B0YC0TT, GUERRE FRATRICIDE ET RECUPERATI0N P0LITIQUE
Qui plus est, le scrutin devant être organisé ce jour n’a pas reçu l’assentiment de certaines organisations syndicales qui ont decidé tout simplement de boycotter les joutes. Parmi ces organisations, on note le Syndicat des professionnels de l’information et de la communication sociale (Synpics) et le Cadre unitaire syndical des enseignants du moyen et du secondaire (Cusems) non affiliées à une quelconque centrale syndicale ou selon qui fonctionnent elles-mêmes comme des centrales syndicales. Soupçonnerait-on par ailleurs une main politique derrière l’organisation de ces joutes?
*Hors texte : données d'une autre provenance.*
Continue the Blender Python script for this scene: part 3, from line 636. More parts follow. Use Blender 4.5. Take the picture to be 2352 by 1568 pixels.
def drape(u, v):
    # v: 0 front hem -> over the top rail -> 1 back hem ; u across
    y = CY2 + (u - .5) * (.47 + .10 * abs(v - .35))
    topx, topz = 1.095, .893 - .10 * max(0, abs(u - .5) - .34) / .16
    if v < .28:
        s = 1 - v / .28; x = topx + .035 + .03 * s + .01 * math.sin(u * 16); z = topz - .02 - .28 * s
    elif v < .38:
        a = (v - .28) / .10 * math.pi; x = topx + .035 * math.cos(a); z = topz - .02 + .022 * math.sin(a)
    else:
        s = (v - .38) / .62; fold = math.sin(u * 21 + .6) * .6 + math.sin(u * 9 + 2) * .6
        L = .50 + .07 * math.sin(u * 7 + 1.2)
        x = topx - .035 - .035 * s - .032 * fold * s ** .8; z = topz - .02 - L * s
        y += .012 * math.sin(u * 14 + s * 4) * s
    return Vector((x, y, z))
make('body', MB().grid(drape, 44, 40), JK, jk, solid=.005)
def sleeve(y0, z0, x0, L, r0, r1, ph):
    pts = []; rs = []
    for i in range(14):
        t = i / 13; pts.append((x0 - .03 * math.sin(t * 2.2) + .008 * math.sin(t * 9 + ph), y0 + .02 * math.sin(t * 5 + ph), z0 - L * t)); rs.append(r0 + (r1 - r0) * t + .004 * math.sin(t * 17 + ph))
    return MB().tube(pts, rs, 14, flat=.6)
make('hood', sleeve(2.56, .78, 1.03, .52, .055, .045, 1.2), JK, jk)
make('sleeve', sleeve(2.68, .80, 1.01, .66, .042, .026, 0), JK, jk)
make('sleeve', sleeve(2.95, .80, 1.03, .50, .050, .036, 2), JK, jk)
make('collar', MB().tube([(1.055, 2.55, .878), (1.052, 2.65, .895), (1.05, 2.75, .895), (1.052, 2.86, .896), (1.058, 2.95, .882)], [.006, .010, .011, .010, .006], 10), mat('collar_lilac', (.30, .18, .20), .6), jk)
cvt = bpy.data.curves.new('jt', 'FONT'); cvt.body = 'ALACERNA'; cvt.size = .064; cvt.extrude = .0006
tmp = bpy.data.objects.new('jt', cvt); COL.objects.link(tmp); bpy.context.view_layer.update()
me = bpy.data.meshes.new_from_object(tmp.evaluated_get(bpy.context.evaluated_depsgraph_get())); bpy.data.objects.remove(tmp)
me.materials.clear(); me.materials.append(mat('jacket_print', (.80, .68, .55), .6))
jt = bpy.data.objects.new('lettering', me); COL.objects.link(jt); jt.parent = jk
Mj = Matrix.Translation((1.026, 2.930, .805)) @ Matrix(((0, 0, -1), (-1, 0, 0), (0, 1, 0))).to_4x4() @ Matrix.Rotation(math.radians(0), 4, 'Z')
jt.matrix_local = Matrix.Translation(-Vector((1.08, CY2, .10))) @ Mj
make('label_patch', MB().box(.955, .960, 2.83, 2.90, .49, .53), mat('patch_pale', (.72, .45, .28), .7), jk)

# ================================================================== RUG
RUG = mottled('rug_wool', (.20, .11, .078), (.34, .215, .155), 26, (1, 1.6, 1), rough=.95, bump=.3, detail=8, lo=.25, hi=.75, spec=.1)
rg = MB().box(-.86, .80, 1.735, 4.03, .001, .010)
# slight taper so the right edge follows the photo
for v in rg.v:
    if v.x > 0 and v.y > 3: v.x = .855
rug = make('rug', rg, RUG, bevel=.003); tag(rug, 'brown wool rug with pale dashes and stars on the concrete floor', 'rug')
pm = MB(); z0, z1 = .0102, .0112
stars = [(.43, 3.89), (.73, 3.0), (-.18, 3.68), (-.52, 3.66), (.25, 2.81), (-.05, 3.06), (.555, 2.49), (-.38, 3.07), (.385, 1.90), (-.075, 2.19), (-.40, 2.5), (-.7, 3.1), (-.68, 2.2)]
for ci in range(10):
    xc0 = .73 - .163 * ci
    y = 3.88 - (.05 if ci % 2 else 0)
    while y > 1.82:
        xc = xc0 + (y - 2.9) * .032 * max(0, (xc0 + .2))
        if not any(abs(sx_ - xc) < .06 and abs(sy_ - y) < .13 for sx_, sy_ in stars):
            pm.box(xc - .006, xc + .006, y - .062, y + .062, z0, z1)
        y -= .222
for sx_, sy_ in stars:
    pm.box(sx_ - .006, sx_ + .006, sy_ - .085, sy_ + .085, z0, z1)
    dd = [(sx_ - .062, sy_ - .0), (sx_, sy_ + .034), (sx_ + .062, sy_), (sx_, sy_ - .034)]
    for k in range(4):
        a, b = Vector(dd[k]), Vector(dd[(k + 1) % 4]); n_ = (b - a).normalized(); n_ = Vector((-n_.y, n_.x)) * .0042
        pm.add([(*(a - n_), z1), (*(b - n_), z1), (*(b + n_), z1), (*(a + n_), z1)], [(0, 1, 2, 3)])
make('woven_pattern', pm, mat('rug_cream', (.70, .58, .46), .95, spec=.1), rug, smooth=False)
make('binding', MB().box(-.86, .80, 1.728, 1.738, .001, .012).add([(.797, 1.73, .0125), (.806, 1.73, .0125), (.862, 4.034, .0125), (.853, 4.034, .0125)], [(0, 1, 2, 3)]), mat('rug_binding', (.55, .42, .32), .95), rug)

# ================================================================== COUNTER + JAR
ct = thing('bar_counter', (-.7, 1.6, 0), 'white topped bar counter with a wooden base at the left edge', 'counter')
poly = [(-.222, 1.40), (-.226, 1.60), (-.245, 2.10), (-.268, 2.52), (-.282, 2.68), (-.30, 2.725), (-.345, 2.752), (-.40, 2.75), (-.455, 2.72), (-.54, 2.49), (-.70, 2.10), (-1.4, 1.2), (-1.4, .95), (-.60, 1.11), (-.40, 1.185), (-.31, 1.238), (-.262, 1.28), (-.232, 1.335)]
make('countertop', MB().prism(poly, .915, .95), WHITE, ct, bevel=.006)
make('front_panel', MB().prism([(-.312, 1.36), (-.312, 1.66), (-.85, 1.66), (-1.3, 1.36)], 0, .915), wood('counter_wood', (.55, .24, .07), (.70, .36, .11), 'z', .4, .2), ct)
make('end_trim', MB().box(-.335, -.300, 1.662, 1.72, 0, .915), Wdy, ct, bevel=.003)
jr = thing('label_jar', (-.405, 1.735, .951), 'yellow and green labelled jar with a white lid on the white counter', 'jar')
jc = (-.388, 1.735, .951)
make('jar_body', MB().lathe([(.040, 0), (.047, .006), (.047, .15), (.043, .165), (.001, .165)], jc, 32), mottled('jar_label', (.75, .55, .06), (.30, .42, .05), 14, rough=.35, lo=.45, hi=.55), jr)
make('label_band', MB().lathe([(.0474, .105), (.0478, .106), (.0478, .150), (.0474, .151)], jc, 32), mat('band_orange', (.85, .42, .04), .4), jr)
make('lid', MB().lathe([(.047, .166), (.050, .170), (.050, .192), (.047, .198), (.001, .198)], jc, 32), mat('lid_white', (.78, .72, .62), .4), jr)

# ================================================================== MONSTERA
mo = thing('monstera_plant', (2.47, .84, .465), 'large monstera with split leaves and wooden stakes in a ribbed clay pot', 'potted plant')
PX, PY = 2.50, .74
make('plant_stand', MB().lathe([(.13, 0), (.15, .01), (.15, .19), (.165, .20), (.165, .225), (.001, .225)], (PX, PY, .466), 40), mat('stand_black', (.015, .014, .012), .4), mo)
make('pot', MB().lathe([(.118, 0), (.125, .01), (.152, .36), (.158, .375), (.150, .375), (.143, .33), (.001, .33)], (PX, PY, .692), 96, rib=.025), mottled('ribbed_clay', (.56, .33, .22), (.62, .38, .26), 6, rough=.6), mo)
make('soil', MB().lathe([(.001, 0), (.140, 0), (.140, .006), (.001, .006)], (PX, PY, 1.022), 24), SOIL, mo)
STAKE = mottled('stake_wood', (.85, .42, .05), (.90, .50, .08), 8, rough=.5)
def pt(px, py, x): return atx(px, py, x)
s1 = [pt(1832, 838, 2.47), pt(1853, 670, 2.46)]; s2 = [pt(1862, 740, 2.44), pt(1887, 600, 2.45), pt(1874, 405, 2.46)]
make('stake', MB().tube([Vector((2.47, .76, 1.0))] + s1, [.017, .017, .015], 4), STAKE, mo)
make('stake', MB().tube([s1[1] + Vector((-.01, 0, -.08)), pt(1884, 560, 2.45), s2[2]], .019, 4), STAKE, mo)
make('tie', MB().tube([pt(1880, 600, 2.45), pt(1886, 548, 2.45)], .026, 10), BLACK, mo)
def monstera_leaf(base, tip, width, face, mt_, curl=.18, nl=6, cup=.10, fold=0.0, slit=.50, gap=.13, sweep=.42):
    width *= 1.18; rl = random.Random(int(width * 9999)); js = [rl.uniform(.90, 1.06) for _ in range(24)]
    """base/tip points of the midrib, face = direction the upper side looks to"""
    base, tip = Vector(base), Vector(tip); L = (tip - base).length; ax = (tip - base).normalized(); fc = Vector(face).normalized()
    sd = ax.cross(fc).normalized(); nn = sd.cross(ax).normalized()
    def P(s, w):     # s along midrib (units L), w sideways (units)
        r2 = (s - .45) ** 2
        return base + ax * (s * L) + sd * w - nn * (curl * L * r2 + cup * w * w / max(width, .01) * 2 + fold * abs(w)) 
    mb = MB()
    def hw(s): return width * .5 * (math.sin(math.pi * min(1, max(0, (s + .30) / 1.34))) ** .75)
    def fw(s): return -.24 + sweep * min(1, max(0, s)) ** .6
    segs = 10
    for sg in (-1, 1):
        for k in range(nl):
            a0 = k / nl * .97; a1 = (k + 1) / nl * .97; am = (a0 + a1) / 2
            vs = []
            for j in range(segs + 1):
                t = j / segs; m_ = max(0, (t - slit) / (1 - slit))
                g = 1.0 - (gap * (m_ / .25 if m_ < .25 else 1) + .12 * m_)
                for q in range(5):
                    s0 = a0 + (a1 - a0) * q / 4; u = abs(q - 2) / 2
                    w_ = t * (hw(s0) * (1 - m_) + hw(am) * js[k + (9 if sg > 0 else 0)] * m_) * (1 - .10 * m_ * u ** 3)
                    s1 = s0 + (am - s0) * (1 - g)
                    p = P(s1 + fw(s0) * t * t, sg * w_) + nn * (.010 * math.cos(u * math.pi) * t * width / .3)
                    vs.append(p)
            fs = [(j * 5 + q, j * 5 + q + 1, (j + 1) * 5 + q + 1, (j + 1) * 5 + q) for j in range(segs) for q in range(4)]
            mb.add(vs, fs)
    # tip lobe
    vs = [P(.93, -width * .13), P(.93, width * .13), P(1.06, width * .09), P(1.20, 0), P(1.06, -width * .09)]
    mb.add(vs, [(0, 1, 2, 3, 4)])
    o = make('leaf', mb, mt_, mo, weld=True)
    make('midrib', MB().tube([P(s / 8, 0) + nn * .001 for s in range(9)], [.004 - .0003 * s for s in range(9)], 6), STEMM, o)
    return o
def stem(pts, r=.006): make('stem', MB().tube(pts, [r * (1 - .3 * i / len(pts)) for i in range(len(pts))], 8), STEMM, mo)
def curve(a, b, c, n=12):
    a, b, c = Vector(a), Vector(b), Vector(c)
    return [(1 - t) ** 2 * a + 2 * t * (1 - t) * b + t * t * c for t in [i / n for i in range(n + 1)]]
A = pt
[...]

En tout cas, beaucoup de syndicalistes ne se cachent point pour vilipender la volonté sournoise de récupération du mouvement syndical et le “favoritisme notoire” soit-disant affiché par les pouvoirs publics à l’endroit de certaines centrales dont les militants auraient reçu des facilités d’inscription sur les listes à nul autre pareil. Que dire par ailleurs des scissions délibérément entretenues entre leaders syndicaux, à la veille de ces élections! La Cnts Fc, une centrale affiliée au puvoir liberal, a éclaté en deux avec la querelle de leadership qui oppose Cheikh Diop à Mme Bakhao Diongue dont les partisans vont devoir voter avec des bulletins estampillés à l’effigie du premier nommé. Toute chose qui annonce déjà un différend électoral qui peut être source de heurts.
Enfin, ces élections de représentativité vont se dérouler dans un contexte national de fragilisation d’un mouvement syndical qui peine à prendre en chage de manière dynamique les préoccupations des travailleurs. Et pour cause, dans un environnement social marqué par la détérioration continue des conditions de vie et de travail, de déliquescence des principales unités de production, de hausse généralisée des denrées de première nécessité, voire de rationnement de l’électricité, les leaders syndicaux sénégalais se révèlent tout à fait incapables de mobiliser leurs militants pour des batailles légitimes et d’envergure. Ce qui a poussé beaucoup d’observateurs du champ social à postuler la mort programmée du syndicalisme sénégalais pour un syndicalisme de prébendes et d’intêréts personnels “acquis” sur le dos des travailleurs.